— Exercise aim —
Write out the data again exactly, skipping every picture.

— BEGIN Source material —

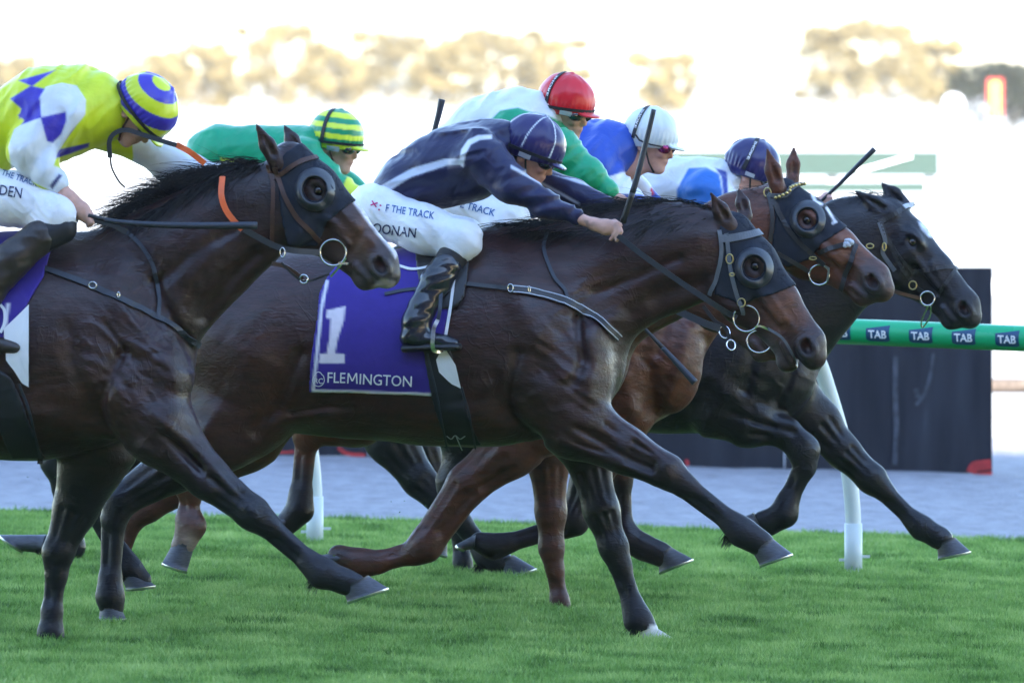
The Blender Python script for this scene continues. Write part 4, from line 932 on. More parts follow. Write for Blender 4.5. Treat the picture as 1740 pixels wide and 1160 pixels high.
    q = None
    V, F = f.net(); q = (V-O)@R.T; az = np.arctan2(q[:,1], q[:,0]); el = q[:,2]
    puck = .0022*np.sin(az*34+2*vnoise(az*3, el*20, 8))*np.exp(-((el-.025)/.03)**2)+.0028*vnoise(az*4, el*30, 12)
    V = V+(V-(O+R.T@np.array([0,0,.04])))/.12*puck[:,None]*(q[:,0] < .118)[:,None]
    C = S['capfn'](q, V) if 'capfn' in S else np.tile(S['capcol'], (len(V), 1))
    cap = link('cap', mesh_np('cap', V, F, M_CAPM, True, C), root)
    loc = lambda p: Vector(O+R.T@np.array(p))
    k = S.get('cs', 1.)
    band = [loc((-.006+.1235*k*math.cos(a), .1095*k*math.sin(a), .014+.016*math.cos(a))) for a in np.linspace(0, 2*math.pi, 41)[:-1]]
    nr = [(-(loc((-.006,0,.04))-p)).normalized() for p in band]
    if S.get('band', True):
        MB().ribbon(band+[band[0]], .012, .004, nr+[nr[0]]).build('helmet_band', M_BAND, cap)
    sa = S.get('strap', None)
    if sa:
        pts = [(sa[0]+sa[1]*math.sin(u), 0, 0) for u in (0,)]
        P = [loc((sa[0]+sa[1]*(u/1.5), -.112*k*math.cos(u)*math.sqrt(max(0, 1-((sa[0]+sa[1]*(u/1.5))/.13)**2)), .046+.114*k*math.sin(u)*math.sqrt(max(0, 1-((sa[0]+sa[1]*(u/1.5))/.13)**2)))) for u in np.linspace(-.35, 1.45, 14)]
        nn = [((p-loc((0,0,.046))).normalized()) for p in P]
        gs_ = MB().ribbon(P, .018, .003, nn).build('goggle_strap', M_BAND, cap)
        if S.get('word'):
            TV, TF = text_mesh(S['word'], .02); x0, x1, y1 = TV[:,0].min(), TV[:,0].max(), TV[:,1].max(); LV = []
            for v in TV:
                t_ = 9.5-6.5*(v[0]-x0)/(x1-x0); i0 = int(t_); w_ = t_-i0; p = P[i0]*(1-w_)+P[i0+1]*w_; nm_ = nn[i0]; tg = (P[i0]-P[i0+1]).normalized(); sd = tg.cross(nm_).normalized()
                LV.append(p+nm_*.0035-sd*(v[1]/y1-.5)*-.011)
            MB().add(LV, TF).build('lettering', M_WHITE, gs_)
    MB().tube([loc(p) for p in ((-.002,-.090,.010),(.015,-.082,-.03),(.035,-.062,-.075),(.055,-.03,-.108),(.06,0,-.114),(.055,.03,-.108),(.035,.062,-.075),(.0,.09,.0))], .0045, 6).build('chin_strap', S.get('chin', M_BAND), cap, True)
    for (tx, p0, p1, hh) in S.get('captext', []): P_, F_ = text_px(tx, p0, p1, hh, .015); print_on(f, cap, 'lettering', P_, F_, M_WHITE, .0065)
    for (pl, mt) in S.get('cappatch', []): poly_on(f, cap, 'label_tag', pl, mt, .006)
    # goggles
    if S.get('gog', True):
        g = Field(fr, O-.14, O+.14, .005); g.blob((.076,-.036,.002), (.030,.040,.027), .012, F=PF); g.blob((.076,.036,.002), (.030,.040,.027), .012, F=PF)
        V, F = g.net(); go = link('goggles', mesh_np('goggles', V, F, S.get('lens', M_LENS), True), root)
        for y in (-1, 1):
            P = [loc((.085,y*.050,.004)), loc((.062,y*.068,.004)), loc((.035,y*.079,.006)), loc((.0,y*.088,.010)), loc((-.04,y*.085,.016))]
            MB().ribbon(P, .024, .005, [(0,y,0)]*5 if y > 0 else [(.2,-1,.1)]*5).build('goggle_frame', M_BAND, go)
    return root, fs, fc, f, PF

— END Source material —

— Output of the task —
The Blender Python script for this scene continues. Write part 4, from line 932 on. More parts follow. Write for Blender 4.5. Treat the picture as 1740 pixels wide and 1160 pixels high.
    q = None
    V, F = f.net(); q = (V-O)@R.T; az = np.arctan2(q[:,1], q[:,0]); el = q[:,2]
    puck = .0022*np.sin(az*34+2*vnoise(az*3, el*20, 8))*np.exp(-((el-.025)/.03)**2)+.0028*vnoise(az*4, el*30, 12)
    V = V+(V-(O+R.T@np.array([0,0,.04])))/.12*puck[:,None]*(q[:,0] < .118)[:,None]
    C = S['capfn'](q, V) if 'capfn' in S else np.tile(S['capcol'], (len(V), 1))
    cap = link('cap', mesh_np('cap', V, F, M_CAPM, True, C), root)
    loc = lambda p: Vector(O+R.T@np.array(p))
    k = S.get('cs', 1.)
    band = [loc((-.006+.1235*k*math.cos(a), .1095*k*math.sin(a), .014+.016*math.cos(a))) for a in np.linspace(0, 2*math.pi, 41)[:-1]]
    nr = [(-(loc((-.006,0,.04))-p)).normalized() for p in band]
    if S.get('band', True):
        MB().ribbon(band+[band[0]], .012, .004, nr+[nr[0]]).build('helmet_band', M_BAND, cap)
    sa = S.get('strap', None)
    if sa:
        pts = [(sa[0]+sa[1]*math.sin(u), 0, 0) for u in (0,)]
        P = [loc((sa[0]+sa[1]*(u/1.5), -.112*k*math.cos(u)*math.sqrt(max(0, 1-((sa[0]+sa[1]*(u/1.5))/.13)**2)), .046+.114*k*math.sin(u)*math.sqrt(max(0, 1-((sa[0]+sa[1]*(u/1.5))/.13)**2)))) for u in np.linspace(-.35, 1.45, 14)]
        nn = [((p-loc((0,0,.046))).normalized()) for p in P]
        gs_ = MB().ribbon(P, .018, .003, nn).build('goggle_strap', M_BAND, cap)
        if S.get('word'):
            TV, TF = text_mesh(S['word'], .02); x0, x1, y1 = TV[:,0].min(), TV[:,0].max(), TV[:,1].max(); LV = []
            for v in TV:
                t_ = 9.5-6.5*(v[0]-x0)/(x1-x0); i0 = int(t_); w_ = t_-i0; p = P[i0]*(1-w_)+P[i0+1]*w_; nm_ = nn[i0]; tg = (P[i0]-P[i0+1]).normalized(); sd = tg.cross(nm_).normalized()
                LV.append(p+nm_*.0035-sd*(v[1]/y1-.5)*-.011)
            MB().add(LV, TF).build('lettering', M_WHITE, gs_)
    MB().tube([loc(p) for p in ((-.002,-.090,.010),(.015,-.082,-.03),(.035,-.062,-.075),(.055,-.03,-.108),(.06,0,-.114),(.055,.03,-.108),(.035,.062,-.075),(.0,.09,.0))], .0045, 6).build('chin_strap', S.get('chin', M_BAND), cap, True)
    for (tx, p0, p1, hh) in S.get('captext', []): P_, F_ = text_px(tx, p0, p1, hh, .015); print_on(f, cap, 'lettering', P_, F_, M_WHITE, .0065)
    for (pl, mt) in S.get('cappatch', []): poly_on(f, cap, 'label_tag', pl, mt, .006)
    # goggles
    if S.get('gog', True):
        g = Field(fr, O-.14, O+.14, .005); g.blob((.076,-.036,.002), (.030,.040,.027), .012, F=PF); g.blob((.076,.036,.002), (.030,.040,.027), .012, F=PF)
        V, F = g.net(); go = link('goggles', mesh_np('goggles', V, F, S.get('lens', M_LENS), True), root)
        for y in (-1, 1):
            P = [loc((.085,y*.050,.004)), loc((.062,y*.068,.004)), loc((.035,y*.079,.006)), loc((.0,y*.088,.010)), loc((-.04,y*.085,.016))]
            MB().ribbon(P, .024, .005, [(0,y,0)]*5 if y > 0 else [(.2,-1,.1)]*5).build('goggle_frame', M_BAND, go)
    return root, fs, fc, f, PF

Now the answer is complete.